棚箸

紅の豚の棚箸のネタバレレビュー・内容・結末

紅の豚(1992年製作の映画)
3.0

このレビューはネタバレを含みます

見た。
感想としては宮崎駿はやっぱり思想家なんだろうという事。
元々宮崎さんは自分の思想家としての部分を子供達のために包み隠してきたよね。もののけではそれがちょっと強く出ていたけど。
でも『風立ちぬ』はまさに政治思想家の映画って感じだったし、今作ってるのも小煩い大人の説教映画って感じがするんだが宮崎さんは本来は自分の思想を子供向けのファンタジーでオブラートに包んで自分の考えや主義が子供にもきちんと伝わるように映画作ってたんだよね。この映画も宮崎さんの左翼的な思想がうっすら見える程度に理解できるようになってる。ちなみに宮崎さんってこんなにいい映画作るんだけど社会主義者で左翼運動に興じてたし、米ソ冷戦時代はバリバリに東側を応援してた人。といってもなんとなくアナーキストなだけだと思う。だってアメリカも日本もソ連も中国も嫌いだと言ってる人だし。この世代の男性にありがちな人物なんだよな。

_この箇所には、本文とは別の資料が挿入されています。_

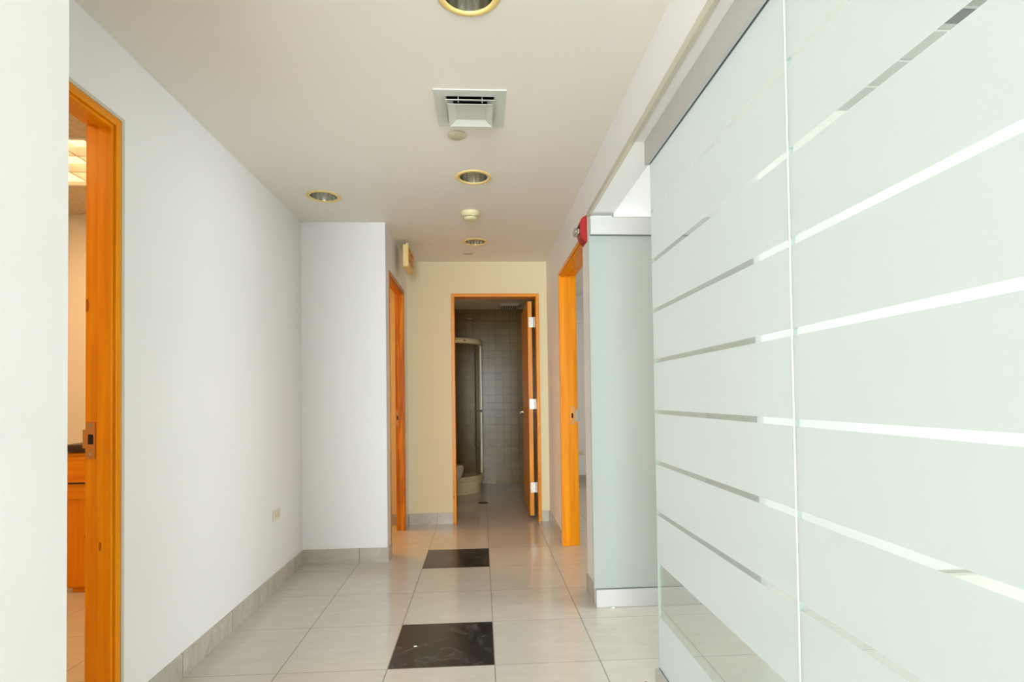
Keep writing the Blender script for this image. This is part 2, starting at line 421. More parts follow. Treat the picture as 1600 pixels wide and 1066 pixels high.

映画の感想としてはキャッチコピーに「かっこいいとはこういう物」と書いてる通り宮崎駿が思う屈折した格好良さを表現してます。主人公が豚だし見た目は醜いのであるが、あくまで生き様はとても魅力的だしキャラクターもかっこいいと思う。宮崎さん自身見てくれの格好良さよりも中身の格好良さを注視してる人物だと思うので説得力があるわ。最後にポルコが人間に戻らずに豚のまま生きていくのが良かった。見る前はよくある豚にされて可哀想な人が最後に人間に戻るっていう魔法物かな?と思ったけどちゃんと豚としての人生を肯定してくれる宮崎さんに感服した。だけどちょっとマチズモが強すぎて現代人にはウザく感じたりする模写もある。まぁ92年の映画だしいいやって感じかな。